Secara tegas Al Jabiri mengklasifikasi pemikiran Arab Timur dalam kategori irrational (alla-ma’qul al dini), dan Arab Barat dalam kategori al ma’qul al dini. Al Jabiri menegaskan, untuk melihat pemikiran Islam berkembang dan maju seperti yang dicita-citakan, umat Islam, kata dia,  perlu melakukan apa yang disebut dengan al qati’ah al ibistimulujiyyah (epistemic rupture). Sebab keberhasilan Barat, kata Al Jabiri, dalam membangun pemikirannya dan mencapai kemajuannya disebabkan oleh keberhasilannya melakukan epistemic rupture ini.

Meski demikian, seluruh gagasan brilian dengan segala kritiknya terhadap kebudayaan Arab Islam, tidak lepas dari kritik. Tidak sedikit buku dan artikel dari kalangan kritikus dan intelektual yang secara tajam mengkritisi pemikiran Al Jabiri, terutama kajian epistemologinya sebagaimana disebutkan di atas. Di antara kritikus tajam yang mengkritik Al Jabiri adalah George Tarabisi dalam Nazariyyah al ‘Aql dan Wihdah al ‘Aql al ‘Arabi al Islami. Kedua buku tersebut merupakan rangkaian dari projek Tarabisi dalam Naqd Naqd al ‘Aql al ‘Arabi.

Dalam kritiknya, George Tarabisi menyebut kalau Al Jabiri bukanlah orang pertama pengusung proyek Kritik Akal Arab. George Tarabisi kemudian merujuk tulisan Zaki Najib Mahmud di majalah Ruz al Yusuf yang terbit pada tahun 1977 dengan judul al ‘Aql al ‘Arabi Yatadahwar. Dari kajian yang dilakukan George Tarabisi secara intens dan mendalam, sampai pada kesimpulan bahwa ide Al Jabiri tidak orosinil dan bahkan secara implisit dia menyebut Al Jabiri telah melakukan plagiat, karena tidak menyebutkan sumber rujukan ide-idenya, meskipun secara jelas sumber itu dari orang lain.

Selain George Tarabisi, adalah Ali Harb pemikir asal Lebanon yang juga melakukan kritik tajam terhadap gagasan-gagasan Al Jabiri.
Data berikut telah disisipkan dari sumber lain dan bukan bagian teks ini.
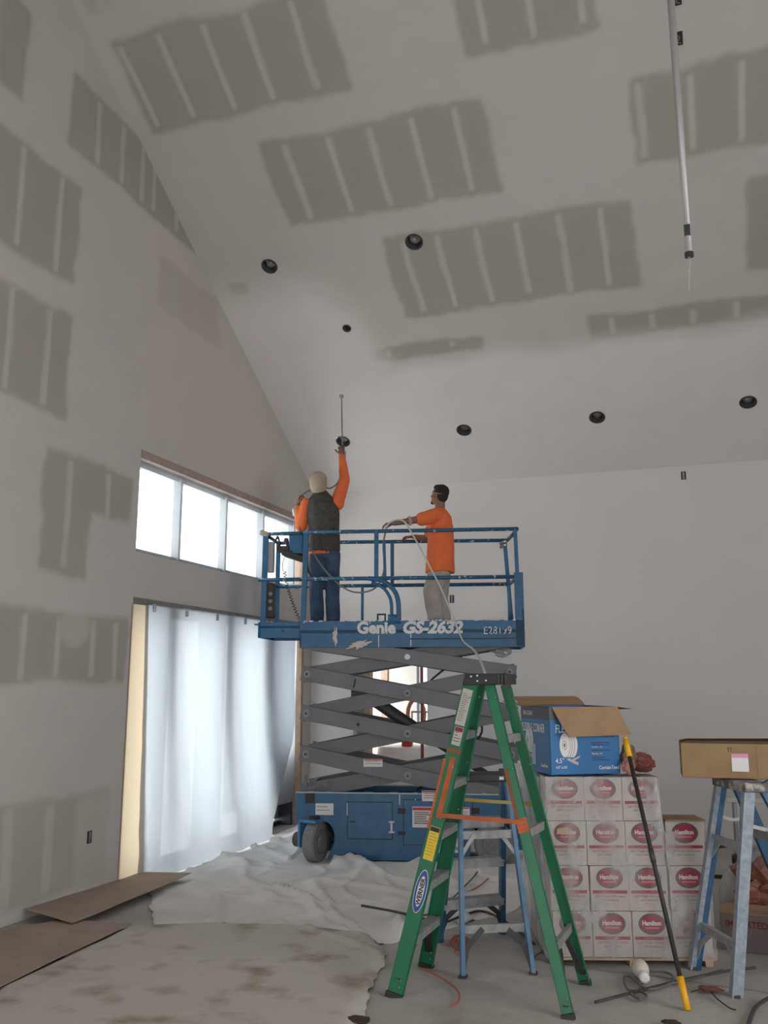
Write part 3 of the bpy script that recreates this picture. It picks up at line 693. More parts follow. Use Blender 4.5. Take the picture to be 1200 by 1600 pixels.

Menurut penulis Naqd al Nash (Ali Harb) ini, kajian turats Al Jabiri penuh dengan muatan ideologis, Arab Maghribi Centris, bahkan secara khusus Sunni Arab Maghribi Minded. Jadi menurut Ali Harb, Al Jabiri tidak lain adalah seorag ideolog, yang telah memiliki pola berpikir dan ideologi tertentu, yang kemudian dia gunakan untuk menelaah tradisi Islam.

Kritik dalam dunia pemikiran dan ilmu pengetahuan adalah hal yang wajar terjadi. Sebab kritik itu, apapun bentuk dan wujudnya, selama masih dalam batasan konstruktif, bisa menjadi energi dan semangat ilmiah untuk terus dikembangkan. Karena itu, segala kritik ilmiah yang dialamatkan kepada Al Jabiri akan ‘menyehatkan’ masa peradaban Arab Islam di kemudian hari. Wallahu’alambisshawab.